Quem rodeava o Filho de Deus e agia sobre Ele, de forma violenta pelo acto próprio de uma crucificação, foram os soldados romanos; os judeus entregaram-No e, tal como Pilatos, lavaram também desse facto as suas mãos. A narração de Lucas situa-nos nesses momentos precedentes e posteriores à crucificação.
É factual que a proximidade dos romanos e a sua acção “legal” e administrativa efectuada, tenha levado Jesus Cristo a interceder misericordiosa e amavelmente, com Amor que só é divino, rogando para eles e seu acto, Perdão.
A dificuldade poderia estar na causa do pedido desse perdão: que não sabiam o que estavam a fazer. Os romanos não sabiam, cumpriam a execução de uma pena de morte; os judeus, à distância do Monte do Calvário, mas mais perto psicologicamente, religiosamente, familiarmente (conterrâneos) de Jesus, esses sabiam em consciência o peso da sua conta naquela crucificação. Não foram as suas vozes reunidas perante Pilatos, que gritaram bem alto “ O seu sangue caia sobre nós e sobre nossos filhos.”?
Sobrepondo-se a quaisquer análises, quer ao que decorre da diegese usada por Lucas, quer à contextualização dos eventos na história da Paixão e Morte do Salvador, há o aspecto profético, do cumprimento profético das palavras de Jesus, palavras tolerantes, compreensivas da natureza humana e repletas de Amor divino.
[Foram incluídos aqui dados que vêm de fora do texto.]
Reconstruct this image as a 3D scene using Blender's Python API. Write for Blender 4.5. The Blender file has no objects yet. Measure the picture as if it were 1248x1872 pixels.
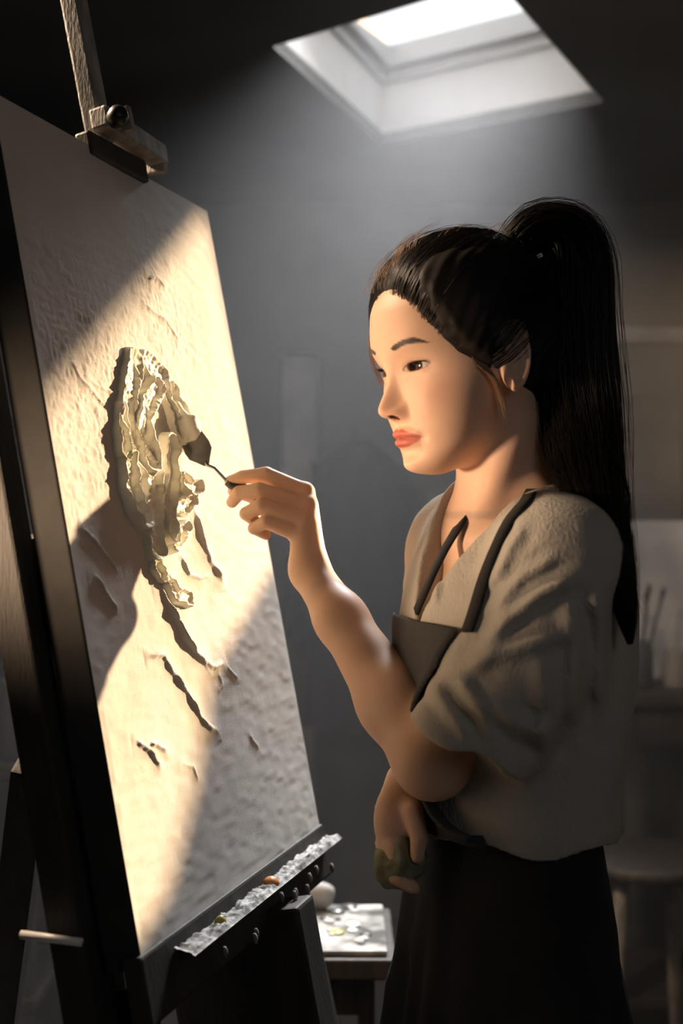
import bpy, bmesh, math, random
import numpy as np
from mathutils import Vector, Matrix, noise as mnoise
from mathutils.geometry import tessellate_polygon

S = bpy.context.scene
COL = S.collection
rnd = random.Random(7)
npr = np.random.RandomState(7)

# ------------------------------------------------------------------ camera
FPX = 2200.0            # focal length in pixels of the 1248 x 1872 frame
CAMH = 1.38
cam_data = bpy.data.cameras.new('camera')
cam_data.sensor_fit = 'VERTICAL'
cam_data.sensor_height = 36.0
cam_data.lens = 36.0 * FPX / 1872.0
cam_data.clip_start = 0.05
cam_data.dof.use_dof = True
cam_data.dof.focus_distance = 1.24
cam_data.dof.aperture_fstop = 3.2
cam = bpy.data.objects.new('camera', cam_data)
cam.location = (0, 0, CAMH)
cam.rotation_euler = (math.radians(90), 0, 0)
COL.objects.link(cam)
S.camera = cam

# ------------------------------------------------------------------ colour management, world
S.view_settings.view_transform = 'Standard'
S.view_settings.look = 'None'
S.view_settings.gamma = 1.0
S.view_settings.use_curve_mapping = False
S.view_settings.exposure = 0.0
world = bpy.data.worlds.new('world')
S.world = world
world.use_nodes = True
world.node_tree.nodes['Background'].inputs['Color'].default_value = (0.93, 0.96, 1.0, 1)
world.node_tree.nodes['Background'].inputs['Strength'].default_value = 1.6


def P(px, py, d):
    """world point seen at picture position px, py from the camera at depth d"""
    return np.array([(px - 624.0) / FPX * d, d, CAMH - (py - 936.0) / FPX * d])


def light(name, kind, loc, aim, energy, color, **kw):
    L = bpy.data.lights.new(name, kind)
    L.energy = energy
    L.color = color
    for k, v in kw.items():
        setattr(L, k, v)
    o = bpy.data.objects.new(name, L)
    o.location = loc
    dirv = Vector(aim) - Vector(loc)
    o.rotation_euler = dirv.to_track_quat('-Z', 'Y').to_euler()
    COL.objects.link(o)
    return o


# low sun entering through the added opening in the right-hand wall
SUN = np.array([0.67, 0.73, 0.14])
SUN = SUN / np.linalg.norm(SUN)
light('sun', 'SUN', tuple(SUN * 6), (0, 0, 0), 19.5, (1.0, 0.67, 0.39), angle=math.radians(1.0))
# sky light falling through the roof light (built below), aimed down into the room
light('sky_through_rooflight', 'AREA', (0.42, 2.62, 2.66), (-0.22, 1.55, 0.9), 40.0, (0.98, 0.985, 1.0),
      shape='RECTANGLE', size=0.62, size_y=0.6, spread=math.radians(58))
# added soft fill behind the camera, to the right; no window there
light('fill_behind', 'AREA', (1.0, -0.7, 1.95), (-0.2, 1.3, 1.3), 3.0, (0.97, 0.98, 1.0),
      shape='RECTANGLE', size=0.9, size_y=0.9)
# added unseen warm fill for face and hair, high beyond the easel
light('warm_fill_high', 'AREA', (-0.62, 1.42, 2.08), (0.04, 1.16, 1.46), 22.0, (1.0, 0.73, 0.50),
      shape='DISK', size=0.22)
# small warm fill added for face and neck, out of frame low left
light('warm_fill_low', 'AREA', (-0.74, 0.86, 1.34), (0.08, 1.18, 1.44), 0.48, (1.0, 0.68, 0.43),
      shape='DISK', size=0.12, spread=math.radians(34))


# ------------------------------------------------------------------ materials
def mat(name, color, rough=0.6, metal=0.0, var=0.0, vscale=8.0, bump=0.0, bscale=60.0, spec=0.5, vcol=None,
        sss=0.0, color2=None, detail=6.0, vattr=None, coat=0.0, stretch=None):
    m = bpy.data.materials.new(name)
    m.use_nodes = True
    nt = m.node_tree
    b = nt.nodes['Principled BSDF']
    b.inputs['Roughness'].default_value = rough
    b.inputs['Metallic'].default_value = metal
    b.inputs['Specular IOR Level'].default_value = spec
    b.inputs['Coat Weight'].default_value = coat
    b.inputs['Base Color'].default_value = (*color, 1)
    tc = nt.nodes.new('ShaderNodeTexCoord')
    src = tc.outputs['Object']
    if stretch:
        mp = nt.nodes.new('ShaderNodeMapping')
        mp.inputs['Scale'].default_value = stretch
        nt.links.new(src, mp.inputs['Vector'])
        src = mp.outputs['Vector']
    last = None
    if vattr:
        a = nt.nodes.new('ShaderNodeVertexColor')
        a.layer_name = vattr
        last = a.outputs['Color']
    if var > 0 or color2:
        n = nt.nodes.new('ShaderNodeTexNoise')
        n.inputs['Scale'].default_value = vscale
        n.inputs['Detail'].default_value = detail
        nt.links.new(src, n.inputs['Vector'])
        r = nt.nodes.new('ShaderNodeValToRGB')
        c2 = color2 if color2 else tuple(max(0, c * (1 - var)) for c in color)
        r.color_ramp.elements[0].position = 0.35
        r.color_ramp.elements[1].position = 0.65
        if vattr:
            r.color_ramp.elements[0].color = (1 - var, 1 - var, 1 - var, 1)
            r.color_ramp.elements[1].color = (1, 1, 1, 1)
            mx = nt.nodes.new('ShaderNodeMix')
            mx.data_type = 'RGBA'
            mx.blend_type = 'MULTIPLY'
            mx.inputs[0].default_value = 1
            nt.links.new(last, mx.inputs[6])
            nt.links.new(r.outputs['Color'], mx.inputs[7])
            nt.links.new(n.outputs['Fac'], r.inputs['Fac'])
            last = mx.outputs[2]
        else:
            r.color_ramp.elements[0].color = (*c2, 1)
            r.color_ramp.elements[1].color = (*color, 1)
            nt.links.new(n.outputs['Fac'], r.inputs['Fac'])
            last = r.outputs['Color']
    if last is not None:
        nt.links.new(last, b.inputs['Base Color'])
    if sss > 0:
        b.inputs['Subsurface Weight'].default_value = sss
        b.inputs['Subsurface Radius'].default_value = (1.0, 0.35, 0.15)
        b.inputs['Subsurface Scale'].default_value = 0.008
    if bump > 0:
        n2 = nt.nodes.new('ShaderNodeTexNoise')
        n2.inputs['Scale'].default_value = bscale
        n2.inputs['Detail'].default_value = 4
        nt.links.new(src, n2.inputs['Vector'])
        bp = nt.nodes.new('ShaderNodeBump')
        bp.inputs['Strength'].default_value = bump
        bp.inputs['Distance'].default_value = 0.002
        nt.links.new(n2.outputs['Fac'], bp.inputs['Height'])
        nt.links.new(bp.outputs['Normal'], b.inputs['Normal'])
    return m


def woven(name, color, scale=900.0, rough=0.9, bump=0.5, var=0.15, sheen=0.0):
    m = mat(name, color, rough=rough, var=var, vscale=14)
    nt = m.node_tree
    b = nt.nodes['Principled BSDF']
    b.inputs['Sheen Weight'].default_value = sheen
    tc = nt.nodes.new('ShaderNodeTexCoord')
    w1 = nt.nodes.new('ShaderNodeTexWave')
    w2 = nt.nodes.new('ShaderNodeTexWave')
    w1.bands_direction = 'Z'
    w2.bands_direction = 'DIAGONAL'
    for w in (w1, w2):
        w.inputs['Scale'].default_value = scale
        w.inputs['Distortion'].default_value = 2.5
        w.inputs['Detail'].default_value = 1
        w.inputs['Detail Scale'].default_value = 0.3
        nt.links.new(tc.outputs['Object'], w.inputs['Vector'])
    ad = nt.nodes.new('ShaderNodeMath')
    nt.links.new(w1.outputs['Fac'], ad.inputs[0])
    nt.links.new(w2.outputs['Fac'], ad.inputs[1])
    bp = nt.nodes.new('ShaderNodeBump')
    bp.inputs['Strength'].default_value = bump
    bp.inputs['Distance'].default_value = 0.0008
    nt.links.new(ad.outputs[0], bp.inputs['Height'])
    nt.links.new(bp.outputs['Normal'], b.inputs['Normal'])
    return m


M = {}
M['plaster'] = mat('plaster', (0.12, 0.119, 0.117), 0.95, color2=(0.03, 0.0295, 0.029), vscale=1.6, bump=0.4, bscale=25)
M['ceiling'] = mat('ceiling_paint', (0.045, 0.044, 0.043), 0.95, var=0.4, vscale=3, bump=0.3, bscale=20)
M['shaft'] = mat('shaft_plaster', (0.62, 0.61, 0.59), 0.9, var=0.12, vscale=5)
M['floor'] = mat('floor_boards', (0.10, 0.085, 0.07), 0.7, var=0.5, vscale=6, stretch=(1, 6, 1), bump=0.3)
M['white_frame'] = mat('window_frame_paint', (0.45, 0.45, 0.44), 0.5)
M['dark_wood'] = mat('dark_wood', (0.055, 0.045, 0.038), 0.6, var=0.5, vscale=10, stretch=(6, 6, 0.8), bump=0.3, bscale=90)
M['easel_wood'] = mat('easel_wood', (0.040, 0.035, 0.031), 0.6, var=0.45, vscale=10, stretch=(6, 6, 0.8), bump=0.3, bscale=90)
M['pale_wood'] = mat('worn_pale_wood', (0.26, 0.245, 0.22), 0.7, color2=(0.13, 0.12, 0.11), vscale=22, stretch=(3, 3, 1), bump=0.6, bscale=120)
M['tray'] = mat('tray_paint_crust', (0.42, 0.41, 0.39), 0.6, color2=(0.04, 0.036, 0.03), vscale=60, bump=1.0, bscale=150)
M['canvas'] = woven('canvas_cloth', (0.51, 0.50, 0.475), scale=260, bump=0.35, var=0.06)
M['canvas_side_shade'] = mat('shaded_canvas_edge', (0.035, 0.034, 0.032), 0.9, var=0.3, vscale=30)  # near-black colour holds the shade on the canvas edge
M['paint'] = mat('cream_paint', (0.76, 0.73, 0.64), 0.45, var=0.06, vscale=30, bump=0.5, bscale=220)
M['thick'] = mat('thick_paint', (0.82, 0.80, 0.72), 0.62, color2=(0.66, 0.66, 0.52), vscale=26, spec=0.25)
M['steel'] = mat('blade_steel', (0.30, 0.30, 0.31), 0.33, metal=1.0, var=0.3, vscale=60)
M['handle'] = mat('knife_handle', (0.035, 0.03, 0.027), 0.35)
M['black_metal'] = mat('black_metal', (0.02, 0.02, 0.02), 0.4, metal=0.6)
M['skin'] = mat('skin', (0.74, 0.50, 0.38), 0.52, sss=0.25, vattr='tint', var=0.06, vscale=30, bump=0.06, bscale=500, spec=0.3)
M['hair'] = mat('black_hair', (0.008, 0.006, 0.0055), 0.6, spec=0.2)
M['strand'] = mat('hair_strand', (0.009, 0.0065, 0.0055), 0.34, spec=0.45)
M['blouse'] = mat('blouse_linen', (0.45, 0.42, 0.375), 0.92, var=0.10, vscale=14, bump=0.8, bscale=330, stretch=(1, 1, 0.55))
M['apron'] = woven('apron_canvas', (0.045, 0.046, 0.050), scale=380, bump=0.5, var=0.3)
M['apron_black'] = woven('apron_black', (0.016, 0.016, 0.017), scale=380, bump=0.5, var=0.5)
M['loose_hair'] = mat('loose_hair', (0.30, 0.18, 0.11), 0.35, spec=0.8)  # lighter than the black hair: rim light put into the colour
M['eye'] = mat('eye', (0.8, 0.76, 0.72), 0.12, vattr='tint', spec=0.7)
M['trouser'] = woven('trouser_cloth', (0.02, 0.02, 0.022))
M['shoe'] = mat('shoe_leather', (0.02, 0.018, 0.017), 0.4)
M['rag'] = mat('rag_cloth', (0.30, 0.29, 0.24), 0.9, color2=(0.12, 0.12, 0.03), vscale=40)
M['grey_canvas'] = mat('grey_canvas', (0.52, 0.51, 0.49), 0.85, color2=(0.28, 0.275, 0.27), vscale=5)
M['dark_canvas'] = mat('dark_painting', (0.13, 0.125, 0.12), 0.8, color2=(0.03, 0.03, 0.03), vscale=4, detail=3)
M['jar'] = mat('jar_ceramic', (0.34, 0.33, 0.31), 0.4, var=0.3, vscale=10)
M['dark_jar'] = mat('dark_jar', (0.08, 0.08, 0.08), 0.3)
M['palette'] = mat('palette_mess', (0.48, 0.48, 0.46), 0.45, color2=(0.05, 0.048, 0.042), vscale=19, detail=2)
M['olive_paint'] = mat('olive_paint', (0.32, 0.30, 0.06), 0.4)
M['ochre_paint'] = mat('ochre_paint', (0.62, 0.25, 0.08), 0.4)
M['white_paint'] = mat('white_paint', (0.78, 0.77, 0.74), 0.4)
M['metal_tube'] = mat('tube_metal', (0.5, 0.5, 0.49), 0.35, metal=0.8)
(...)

Com efeito, o proto-Evangelho em Isaías e a narração profética antecipando a história do dia da crucificação, apresentavam esse quadro na parte final do cap. 53, assim: «...foi contado com os transgressores (os dois malfeitores que O ladeavam); mas ele levou sobre si o pecado de muitos ( a função substitutiva do Redentor), e pelos transgressores intercede (aqueles que o estavam a crucificar, naquela circunstância temporal e, soteriologicamente, em sentido mais profundo universal).
De uma Cruz a outra cruz
As três cruzes erguidas no alto do Golgota têm cada uma um lugar na narração de Lucas, sendo a do meio protagonista material de relevo. Nela estava cravado o Filho de Deus. O próprio Jesus Cristo referiu-se, por duas vezes, a esse acontecimento, usando em ambas o verbo ser “levantado”, donde se infere a morte de cruz, da qual havia de morrer (Jo 3,14 ; 12,32), do mesmo modo que o termo induz também exaltação.
A cruz é um símbolo antiquíssimo, que acompanha o homem desde remotos tempos, desde o simbolismo telúrico ao religioso. No religião cristã tomou o lugar simbólico do sofrimento e o factual e histórico como objecto usado para condenação à morte do Salvador do Mundo. É o principal símbolo do Cristianismo, segundo a Enciclopédia Britânica.
Na poesia cerebral e culta do poeta argentino Jorge Luís Borges, em que o autor procura inúmeras vezes os arquétipos das coisas, das palavras, da sua cultura enciclopédica, encontramos mais do que uma vez a referência à cruz, no contexto bíblico e referencial do perdão.
Ao usar nos versos seguintes, um conceito ético sobre o perdão, o poeta JLB fez da cruz o veículo pelo qual esse perdão se transmitiu, através do sangue de Jesus e da Sua própria voz de candor, como o poeta lhe chamou:
“ Gracias quiero dar(...) // por las palabras que en un crepúsculo se dijeron / de una cruz a outra cruz”. Tais palavras carregaram a sublimidade do perdão, não apenas ao malfeitor, mas a todos os homens que creram e crêem, na humanidade.
E o mesmo poeta, noutro belíssimo poema, escreve assim, sobre Cristo na cruz (título do poema): “Cristo na cruz. Os pés tocam a terra. // Deixou-nos esplêndidas metáforas / e uma doutrina do perdão que pode / anular o passado.”
De uma cruz a outra cruz a transversalidade universal do perdão para o Mundo.